Öküzler ve inek satılmış Fatmanın hissesine 50 lira düşmüş o para da halen kardeşi İbrahimde imiş. Evler taksim edilmemiş.
2- Zeytinlik ve arazi.
Bunlardan arazi kendi arzularına göre taksim edilip Fatmaya 10 dönüm bir yer ayrılmış, burası da palamutluk imiş. Her sene tofurunu biraderi İbrahim satıp bedelini alırmış. Zeytinliğin mahsulü de annesi  Ummuhan ile kardeşleri tarafından satılıp bedelleri kendi aralarında taksim olunurmuş.
3- Babasının babasından kalma bir de değirmen varmış bunun üstüne de amcası oturmuş.

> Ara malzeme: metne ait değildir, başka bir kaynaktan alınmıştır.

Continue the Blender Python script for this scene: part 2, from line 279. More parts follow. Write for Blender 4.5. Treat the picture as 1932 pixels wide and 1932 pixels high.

Annesi Ummuhan ve kardeşleri intifa ettikleri bu mallardan bugüne kadar Fatmaya on para göndermedikleri gibi, aralarında yaptıkları taksimde de eyi malları kendilerine alıp işe yaramıyanları da Fatmaya ayırmışlar. Kız o vakitler rüştünü ikmal etmediği için tabii bu taksimin de kıymeti yoktur. Hatta yukarıda öldüğünü yazdığım kız kardeşine ayrılan halı da yine fatmayı karıştırmıyarak aralarında taksim edivermişler.
Şimdi aziz kardeşin senden ricam şudur. İşi mahkeme yoluna dökmeden kardeşler arasında fena duygular uyandırmadan halletmektir.
Bunu da çok kıymetli ve eyi bir zat olduğunu öğrendiğim Turanlı nahiye müdiri kolaylıkla yapabilir. Kardeşlerini ve köy muhtarını çağırır, evvela veraset senedi alıp almadıklarını sorar almışlarsa bir suretini alır.
Bizzat uğraşamazsa, bu işe muhtarı ve bir ihtiyar heyeti üyesini memur eder, adilane bir taksim yaptırır, hisap çıkartır, hatta isteklisi varsa Fatmaya kalan malları sattırır. Bu taktirde ismini bildireceği şahıs namına lüzumlu vekaletname, ve mesaisi karşılığı yine kendisinin takdir edeceği bir ücreti gönderirim. Binnetcince bu işi orada tamamen tasfiye edip kızın hakkını kurtarmak için ne lazımsa yapmasının senin tarafından da rica edilmesini diler gözlerinden öperim.